Lead Investigator Explains Tillman Case

Yesterday I had the pleasure of attending an educational event at the Cal State LA Crime Lab hosted by the Los Angeles Visionaries Association. It’s my third one, and I’m addicted. It’s like grad school without the student loans. I always learn more than I can process in one afternoon.

The first presentation was by Michael I. Kelley, who outlined his investigation of the 2004 death of Army Ranger Patrick Tillman in Afghanistan. Kelley is an adjunct professor with the Forensic Science department, California State University – Los Angeles, and a firearm and toolmark examiner with the Scientific Investigation division of the Los Angeles Police Department.

Because initial investigations into the circumstances of Tillman’s death had alleged inadequacies, the United States Congress and the President ordered the United States Army Criminal Investigation Command to conduct the investigation.

Kelly’s investigation aimed to shed light on an emotional case for many observers—Tillman was awarded the silver star for bravery because it was believed that he was killed in battle, and the suggestion that he was killed by friendly fire could jeopardize the posthumous award.

In Spring 2006, Kelley was selected as the team leader for the Army’s crime scene reconstruction investigation of the death incident of Corporal Tillman. Kelley conducted the reconstruction of the shooting incident two years to the hour from the date of Tillman’s death at the exact same location.

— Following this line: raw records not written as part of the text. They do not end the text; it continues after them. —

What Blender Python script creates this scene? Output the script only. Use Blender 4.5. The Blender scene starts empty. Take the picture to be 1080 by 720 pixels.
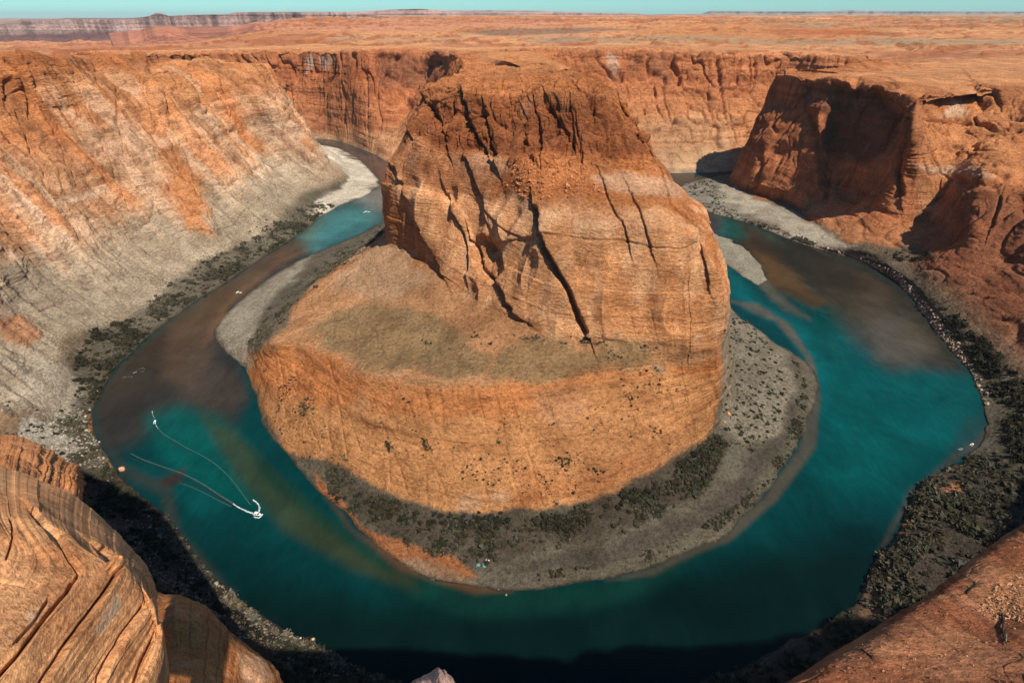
import bpy, math, random
import numpy as np, time
T0 = time.perf_counter()
R = math.radians
sc = bpy.context.scene
C = bpy.data.collections.new('scene'); sc.collection.children.link(C)

# ---------------------------------------------------------------- camera
CAM_Z = 300.0; PITCH = R(32.5); FPX = 540.0; W0, H0 = 1080.0, 720.0
cam = bpy.data.cameras.new('camera'); cam_o = bpy.data.objects.new('camera', cam); C.objects.link(cam_o)
cam_o.location = (0, 0, CAM_Z); cam_o.rotation_euler = (math.pi/2 - PITCH, 0, 0)
cam.sensor_width = 36; cam.lens = 18; cam.clip_start = 0.1; cam.clip_end = 200000
sc.camera = cam_o

# ---------------------------------------------------------------- sky, sun, exposure
SUN_EL = 54.5
SUN_DIR = np.array([0.67, -0.74, 0.0]); SUN_DIR /= np.linalg.norm(SUN_DIR)      # horizontal direction towards the sun
SUN_DIR = np.array([*(SUN_DIR[:2]*math.cos(R(SUN_EL))), math.sin(R(SUN_EL))])
w = bpy.data.worlds.new('World'); sc.world = w; w.use_nodes = True
nt = w.node_tree; bg = nt.nodes['Background']
sky = nt.nodes.new('ShaderNodeTexSky'); sky.sky_type = 'NISHITA'; sky.sun_disc = False
sky.sun_elevation = R(SUN_EL); sky.sun_rotation = math.atan2(SUN_DIR[0], SUN_DIR[1])
sky.air_density = 1.0; sky.dust_density = 0.6; sky.ozone_density = 2.0; sky.altitude = 1200
tint = nt.nodes.new('ShaderNodeMix'); tint.data_type = 'RGBA'; tint.blend_type = 'MULTIPLY'
tint.inputs[0].default_value = 1.0; tint.inputs[7].default_value = (0.42, 0.80, 0.92, 1)
nt.links.new(sky.outputs[0], tint.inputs[6]); nt.links.new(tint.outputs[2], bg.inputs[0])
bg.inputs[1].default_value = 0.10
sun = bpy.data.lights.new('sun', 'SUN'); sun.energy = 4.6; sun.angle = R(0.6); sun.color = (1.0, 0.90, 0.76)
sun_o = bpy.data.objects.new('sun', sun); C.objects.link(sun_o)
from mathutils import Vector
sun_o.rotation_euler = Vector(tuple(SUN_DIR)).to_track_quat('Z', 'Y').to_euler()
vs = sc.view_settings; vs.view_transform = 'Standard'; vs.look = 'None'; vs.exposure = 0.42; vs.gamma = 1.0; vs.use_curve_mapping = False
sc.cycles.max_bounces = 4; sc.cycles.diffuse_bounces = 2; sc.cycles.glossy_bounces = 2; sc.cycles.volume_bounces = 0
sc.cycles.transparent_max_bounces = 6
sc.cycles.use_denoising = True; sc.cycles.sample_clamp_indirect = 4.0
rng = np.random.default_rng(7); random.seed(7)

# ---------------------------------------------------------------- geometry helpers
cp, sp_ = math.cos(PITCH), math.sin(PITCH)
def P(px, py, z):
    """the place in the world, z metres above the river, seen at this spot of the photograph"""
    x = (px-540)/FPX; y = (360-py)/FPX
    d = np.array([x, cp+y*sp_, -sp_+y*cp]); t = (z-CAM_Z)/d[2]
    return [d[0]*t, d[1]*t, z]
def proj(X, Y, Z):
    f = Y*cp-(Z-CAM_Z)*sp_; f = np.where(f < 0.2, 0.2, f)
    return 540+FPX*X/f, 360-FPX*(Y*sp_+(Z-CAM_Z)*cp)/f, f

from concurrent.futures import ThreadPoolExecutor
_pool = ThreadPoolExecutor(4)
_tab = rng.random(4096).astype(np.float32)*2-1
_ONE = np.int32(1)
def _vn(x, y, z):
    fx, fy, fz = np.floor(x), np.floor(y), np.floor(z)
    ix, iy, iz = fx.astype(np.int32)*np.int32(73856093), fy.astype(np.int32)*np.int32(19349663), fz.astype(np.int32)*np.int32(83492791)
    u, v, q = x-fx, y-fy, z-fz
    u = u*u*(3-2*u); v = v*v*(3-2*v); q = q*q*(3-2*q)
    jx, jy, jz = ix+np.int32(73856093), iy+np.int32(19349663), iz+np.int32(83492791)
    M = np.int32(4095); T = lambda a, b, c: np.take(_tab, (a ^ b ^ c) & M)
    def row(yy, zz):
        a = T(ix, yy, zz); return a+(T(jx, yy, zz)-a)*u
    a = row(iy, iz); a += (row(jy, iz)-a)*v
    b = row(iy, jz); b += (row(jy, jz)-b)*v
    return a+(b-a)*q
def _chunks(fn, arrs):
    shp = np.broadcast(*arrs).shape
    fl = [np.ascontiguousarray(np.broadcast_to(np.asarray(a, np.float32), shp)).ravel() for a in arrs]
    n = fl[0].size; out = np.empty(n, np.float32); st = 60000
    def job(i): out[i:i+st] = fn(*[f[i:i+st] for f in fl])
    list(_pool.map(job, range(0, n, st)))
    return out.reshape(shp)
def vnoise(x, y, z):
    """smooth value noise, -1..1"""
    with np.errstate(over='ignore'): return _chunks(_vn, (x, y, z))
def fbm(x, y, z, oct=4, gain=0.5, lac=2.03):
    def f(x, y, z):
        a, s, t = 1.0, 0.0, 0.0
        with np.errstate(over='ignore'):
            for i in range(oct):
                s = s+np.float32(a)*_vn(x+np.float32(i*17.3), y-np.float32(i*9.1), z+np.float32(i*5.7)); t += a
                a *= gain; x = x*np.float32(lac); y = y*np.float32(lac); z = z*np.float32(lac)
        return s/np.float32(t)
    return _chunks(f, (x, y, z))
def sstep(a, b, x):
    t = np.clip((x-a)/(b-a), 0, 1); return t*t*(3-2*t)
def layers(z, h, sharp=0.15, seed=0):
    """1-D stack of beds: every bed of thickness about h stands out or back by its own amount"""
    k = z/h; i = np.floor(k).astype(np.int64); f = k-i
    a = _tab[(i*7919+seed*131) & 4095]; b = _tab[((i+1)*7919+seed*131) & 4095]
    return a+(b-a)*sstep(1-sharp, 1, f)
def cr(pts, t):
    """Catmull-Rom through pts (n, k) at parameters t"""
    n = len(pts); i = np.clip(np.floor(t).astype(int), 0, n-2); f = (t-i)[:, None]
    p0 = pts[np.clip(i-1, 0, n-1)]; p1 = pts[i]; p2 = pts[i+1]; p3 = pts[np.clip(i+2, 0, n-1)]
    m1 = (p2-p0)*0.42; m2 = (p3-p1)*0.42
    return (2*f**3-3*f**2+1)*p1+(f**3-2*f**2+f)*m1+(-2*f**3+3*f**2)*p2+(f**3-f**2)*m2
def seg_px(a, b):
    m = (a+b)/2; px, py, f = proj(m[..., 0], m[..., 1], m[..., 2])
    d = np.linalg.norm(b-a, axis=-1)/np.maximum(f, 25)*FPX
    off = (px < -120) | (px > 1200) | (py > 830) | (py < -60)
    return np.where(off, d*0.12, d)
def loft(ctrl, dens_u=1.4, dens_v=1.5, smooth=2, extra=None, cap=900):
    """ctrl (cols, rows, k): k = x, y, z and further channels, interpolated to a fine grid (nv, nu, k)"""
    ctrl = np.array(ctrl, float); nc, nr, k = ctrl.shape
    tu = [0.0]
    for c in range(nc-1):
        n = int(np.clip(np.percentile(seg_px(ctrl[c, :-1, :3], ctrl[c+1, :-1, :3]), 80)*dens_u, 8, cap))
        tu += list(c+(np.arange(n)+1)/n)
    tv = [0.0]
    for r in range(nr-1):
        n = int(np.clip(np.percentile(seg_px(ctrl[:, r, :3], ctrl[:, r+1, :3]), 72)*dens_v, 5, cap))
        tv += list(r+(np.arange(n)+1)/n)
    tu = np.array(tu); tv = np.array(tv)
    g = np.stack([cr(ctrl[:, r], tu) for r in range(nr)])            # nr, nu, k
    i = np.clip(np.floor(tv).astype(int), 0, nr-2); f = (tv-i)[:, None, None]
    g = g[i]*(1-f)+g[i+1]*f
    for _ in range(smooth):
        g[1:-1] = g[1:-1]*0.5+(g[:-2]+g[2:])*0.25
    g = g.astype(np.float32); print('loft', g.shape, round(time.perf_counter()-T0, 1), flush=True); return g
def normals(g):
    du = np.gradient(g, axis=1); dv = np.gradient(g, axis=0)
    n = np.cross(du, dv); n /= np.linalg.norm(n, axis=-1, keepdims=True)+1e-9
    return n
def box_blur(a, k):
    for ax in (0, 1):
        pad = [(0, 0)]*a.ndim; pad[ax] = (k, k)
        b = np.pad(a, pad, mode='edge'); cs = np.cumsum(b, axis=ax, dtype=np.float64)
        n = a.shape[ax]
        if ax == 0: lo = np.concatenate([np.zeros_like(cs[:1]), cs[:-1]])[:n]; hi = cs[2*k:2*k+n]
        else: lo = np.concatenate([np.zeros_like(cs[:, :1]), cs[:, :-1]], axis=1)[:, :n]; hi = cs[:, 2*k:2*k+n]
        a = ((hi-lo)/(2*k+1)).astype(np.float32)
    return a
def poly_mask(px, py, poly, soft=3.0, wob=0.0, pos=None, wscale=25.0):
    """1 inside a traced outline, fading over soft; the outline wobbles with the rock's own noise"""
    if wob and pos is not None:
        px = px+wob*fbm(pos[..., 0]/wscale, pos[..., 1]/wscale, pos[..., 2]/wscale, 4)*1.6
        py = py+wob*fbm(pos[..., 0]/wscale+40, pos[..., 1]/wscale, pos[..., 2]/wscale, 4)*1.6
    poly = np.array(poly, float); x0, y0 = poly.min(0)-soft*2; x1, y1 = poly.max(0)+soft*2
    out = np.zeros(px.shape, np.float32)
    sel = (px > x0) & (px < x1) & (py > y0) & (py < y1)
    if not sel.any(): return out
    X = px[sel]; Y = py[sel]; ins = np.zeros(X.shape, bool); dm = np.full(X.shape, 1e9)
    n = len(poly)
    for a in range(n):
        xa, ya = poly[a]; xb, yb = poly[(a+1) % n]
        cross = ((ya > Y) != (yb > Y)) & (X < (xb-xa)*(Y-ya)/((yb-ya) if yb != ya else 1e-9)+xa)
        ins ^= cross
        L2 = (xb-xa)**2+(yb-ya)**2+1e-9; t = np.clip(((X-xa)*(xb-xa)+(Y-ya)*(yb-ya))/L2, 0, 1)
        dm = np.minimum(dm, (X-xa-t*(xb-xa))**2+(Y-ya-t*(yb-ya))**2)
    sd = np.sqrt(dm)*np.where(ins, 1, -1)
    out[sel] = sstep(-soft, soft, sd); return out
def line_dist(px, py, line, reach=40):
    """distance in pixels to a traced line, and the side (-1 left, 1 right of it)"""
    line = np.array(line, float); dm = np.full(px.shape, 1e9, np.float32); side = np.zeros(px.shape, np.float32)
    x0, y0 = line.min(0)-reach; x1, y1 = line.max(0)+reach
    sel = (px > x0) & (px < x1) & (py > y0) & (py < y1)
    if not sel.any(): return dm, side
    X = px[sel]; Y = py[sel]; d = np.full(X.shape, 1e9); s = np.zeros(X.shape)
    for (xa, ya), (xb, yb) in zip(line[:-1], line[1:]):
        L2 = (xb-xa)**2+(yb-ya)**2+1e-9; t = np.clip(((X-xa)*(xb-xa)+(Y-ya)*(yb-ya))/L2, 0, 1)
        dd = (X-xa-t*(xb-xa))**2+(Y-ya-t*(yb-ya))**2
        sd = np.sign((X-xa)*(yb-ya)-(Y-ya)*(xb-xa)); m = dd < d; d = np.where(m, dd, d); s = np.where(m, sd, s)
    dm[sel] = np.sqrt(d); side[sel] = s
    return dm, side
def mesh_from(name, verts, faces, mat, smooth=False, cols=None, attr=None, parent=None):
    """verts (n,3), faces (m,3|4) -> one linked mesh object"""
    me = bpy.data.meshes.new(name); verts = np.ascontiguousarray(verts, np.float32)
    faces = np.ascontiguousarray(faces, np.int32); m, k = faces.shape
    me.vertices.add(len(verts)); me.vertices.foreach_set('co', verts.ravel())
    me.loops.add(m*k); me.loops.foreach_set('vertex_index', faces.ravel())
    me.polygons.add(m); me.polygons.foreach_set('loop_start', np.arange(0, m*k, k, dtype=np.int32))
    me.polygons.foreach_set('use_smooth', np.full(m, smooth, bool))
    if cols is not None:
        a = me.color_attributes.new('Col', 'FLOAT_COLOR', 'POINT')
        c = np.ones((len(verts), 4), np.float32); c[:, :3] = np.asarray(cols).reshape(-1, 3); a.data.foreach_set('color', c.ravel())
    for nme, v in (attr or {}).items():
        a = me.attributes.new(nme, 'FLOAT', 'POINT'); a.data.foreach_set('value', np.ascontiguousarray(v, np.float32).ravel())
    me.update(calc_edges=True); me.materials.append(mat)
    o = bpy.data.objects.new(name, me); C.objects.link(o); o.parent = parent
    return o
def grid_faces(nv, nu):
    i = np.arange(nv*nu).reshape(nv, nu)
    return np.stack([i[:-1, :-1], i[:-1, 1:], i[1:, 1:], i[1:, :-1]], -1).reshape(-1, 4)
def grid_obj(name, g, mat, cols=None, attr=None, smooth=True, parent=None):
    nv, nu = g.shape[:2]
    return mesh_from(name, g[..., :3].reshape(-1, 3), grid_faces(nv, nu), mat, smooth, cols, attr, parent)
def tag(o, label=None, cat=None, group=None, kind=None):
    for k, v in (('label', label), ('category', cat), ('group', group), ('kind', kind)):
        if v: o[k] = v
    return o

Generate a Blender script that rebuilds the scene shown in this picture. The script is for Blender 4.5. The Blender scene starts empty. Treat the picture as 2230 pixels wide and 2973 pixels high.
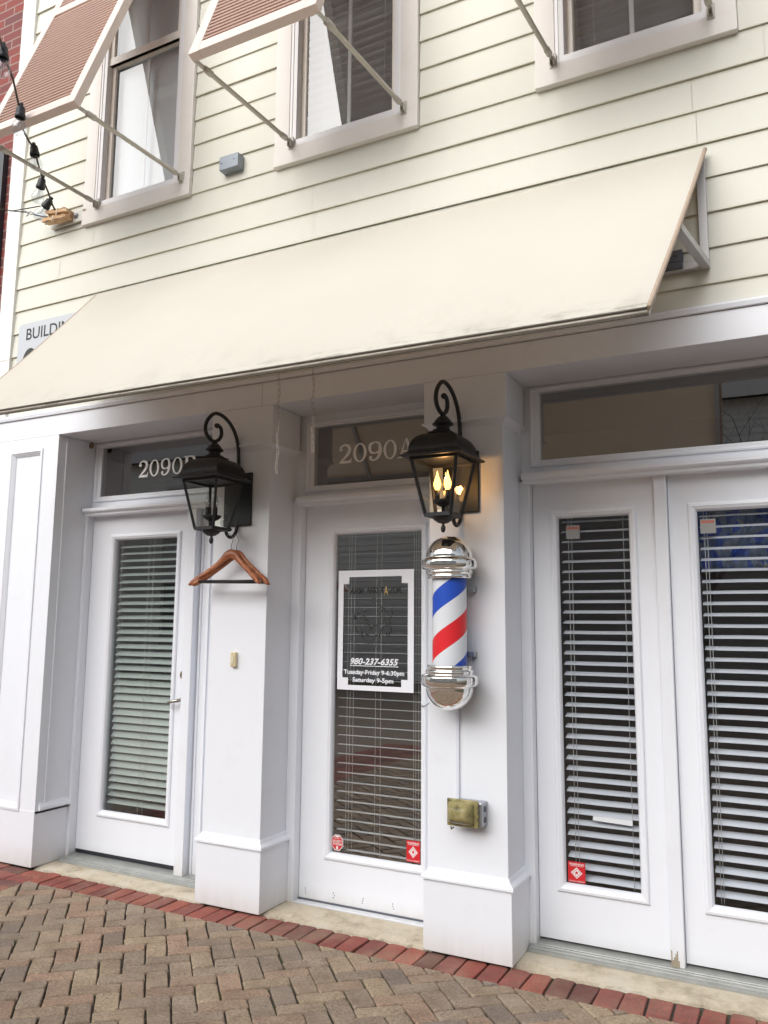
import bpy, bmesh, math, random
from mathutils import Vector, Matrix
random.seed(7)
R = math.radians
scene = bpy.context.scene
COL = scene.collection

# ------------------------------------------------------------------ materials
def newmat(name):
    m = bpy.data.materials.new(name); m.use_nodes = True
    nt = m.node_tree; b = nt.nodes['Principled BSDF']
    return m, nt, b

def N(nt, typ, **kw):
    n = nt.nodes.new(typ)
    for k, v in kw.items():
        if k in n.inputs: n.inputs[k].default_value = v
        else: setattr(n, k, v)
    return n

def L(nt, a, b): nt.links.new(a, b)

def ramp(nt, fac, stops):
    r = nt.nodes.new('ShaderNodeValToRGB')
    e = r.color_ramp.elements
    while len(e) < len(stops): e.new(.5)
    for el, (p, c) in zip(e, stops):
        el.position = p; el.color = (*c, 1) if len(c) == 3 else c
    L(nt, fac, r.inputs[0]); return r.outputs[0]

def mixc(nt, fac, a, b, mode='MIX'):
    m = nt.nodes.new('ShaderNodeMix'); m.data_type = 'RGBA'; m.blend_type = mode
    for s, v in ((m.inputs[0], fac), (m.inputs[6], a), (m.inputs[7], b)):
        if hasattr(v, 'is_linked'): L(nt, v, s)
        elif isinstance(v, (int, float)): s.default_value = v
        else: s.default_value = (*v, 1)
    return m.outputs[2]

def mth(nt, op, a, b=0.0, c=None):
    m = nt.nodes.new('ShaderNodeMath'); m.operation = op
    for s, v in zip(m.inputs, (a, b, c)):
        if v is None: continue
        if hasattr(v, 'is_linked'): L(nt, v, s)
        else: s.default_value = v
    return m.outputs[0]

def pos(nt):
    g = nt.nodes.new('ShaderNodeNewGeometry'); return g.outputs['Position']

def noise(nt, vec, scale, detail=3, rough=.55, stretch=None):
    if stretch:
        mp = N(nt, 'ShaderNodeMapping'); mp.inputs['Scale'].default_value = stretch
        L(nt, vec, mp.inputs[0]); vec = mp.outputs[0]
    n = N(nt, 'ShaderNodeTexNoise', Scale=scale, Detail=detail, Roughness=rough)
    L(nt, vec, n.inputs['Vector']); return n.outputs[0]

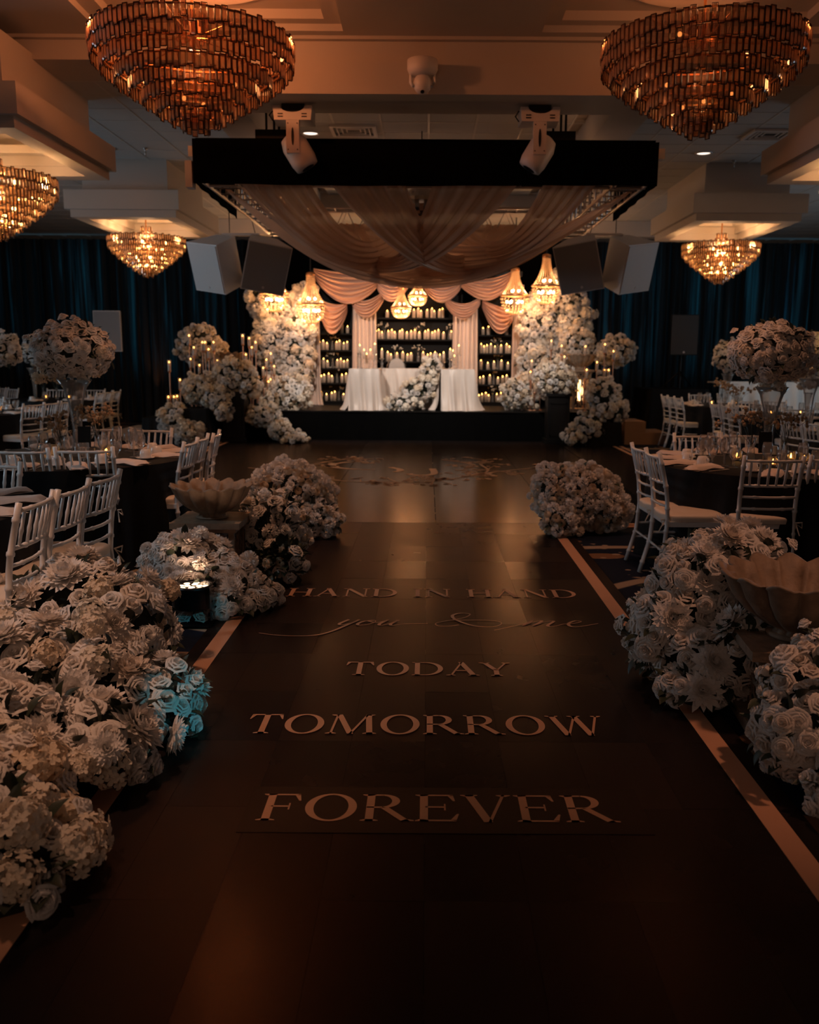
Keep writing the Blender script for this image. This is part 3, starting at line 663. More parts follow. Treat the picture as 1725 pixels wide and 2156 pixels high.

From the photographs he showed during his presentation, the canyon where Tillman stood was shrouded in darkness like the picture above (an example, not from the presentation). Tillman was standing next to an Afghan soldier who fired an AK-47 to defend against enemy fire coming from another part of the canyon. A U.S. Army gun vehicle, approaching the hill from another direction, saw the AK’s muzzle flash, assumed it was a rebel soldier and sprayed the area with machine gun fire.

Considering the level of visibility and the particular weapon in use, Kelly detemined that all parties acted in a reasonable manner, concluding that Ranger Corporal Patrick Tillman died as a result of friendly fire while his unit was engaged in combat with enemy forces. Because he died in combat, Tillman’s family was allowed to keep the silver star.